At a summit in April in which leading figures of the Turkish art scene discussed the issues facing the market, many commentators painted a grim prospect for the future.
‘Today we are in a situation in which Turkish art is being devalued,’ said the well-known artist Bedri Baykam. ‘Suddenly we’re in an environment in which artists of every generation are being auctioned off and therefore the decline is accelerating…This means that in this situation the careers of young artists are over before they begin. If you’re a Turkish artist you’re beginning 3-0 down, with the wrong passport.’
Part of the problem is that Turkey has comparatively few non-profit institutions supporting artists, meaning that collectors have more leverage to determine prices. More importantly, there is no state support whatsoever, which is ‘a major setback’, according to Haldun Dostoglu, founder of Istanbul’s Galeri Nev. ‘Unlike the Venice Biennale, the Istanbul Biennial is sponsored by art patrons. Such non-inclusive policies hold the contemporary art market back from growth.’
Government pressure on free speech is another challenge facing the city’s art scene. Turkey has been experiencing a dramatic crackdown on free speech across the public sphere, particularly since the state and the Kurdish rebel PKK resumed their long-running conflict after the breakdown of a peace process last June.

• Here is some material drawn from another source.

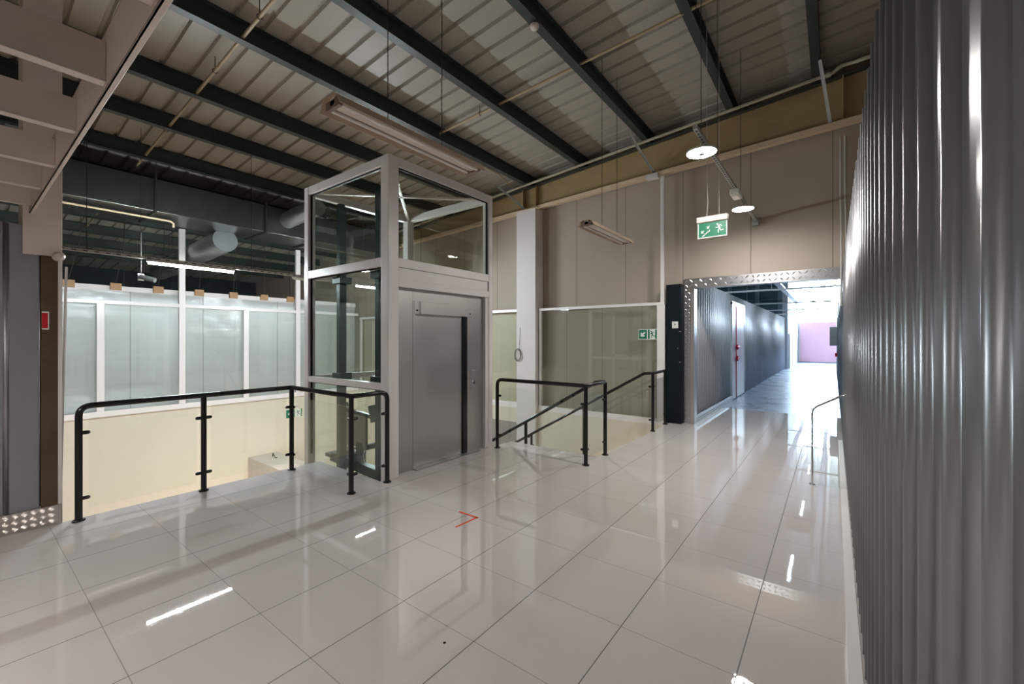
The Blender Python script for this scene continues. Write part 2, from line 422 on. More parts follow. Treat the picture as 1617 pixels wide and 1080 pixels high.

In February an exhibition at the prominent Akbank Sanat gallery was cancelled days before it was due to open. Artists involved accused the organisers of self-censorship, since the exhibition was to include a work by a Turkish artist, belit sağ, relating to the country’s Kurdish conflict. Any perceived criticism of the government’s handling of the ongoing insurgency has become virtually taboo.
Dostoglu, however, remains optimistic in the face of this challenge. ‘What I find ironic about oppression is that it is what artists feed on. It empowers them to create more as it provides them with a platform and more material to rebel against. At least that is what I hope and am excited to witness in the upcoming years.’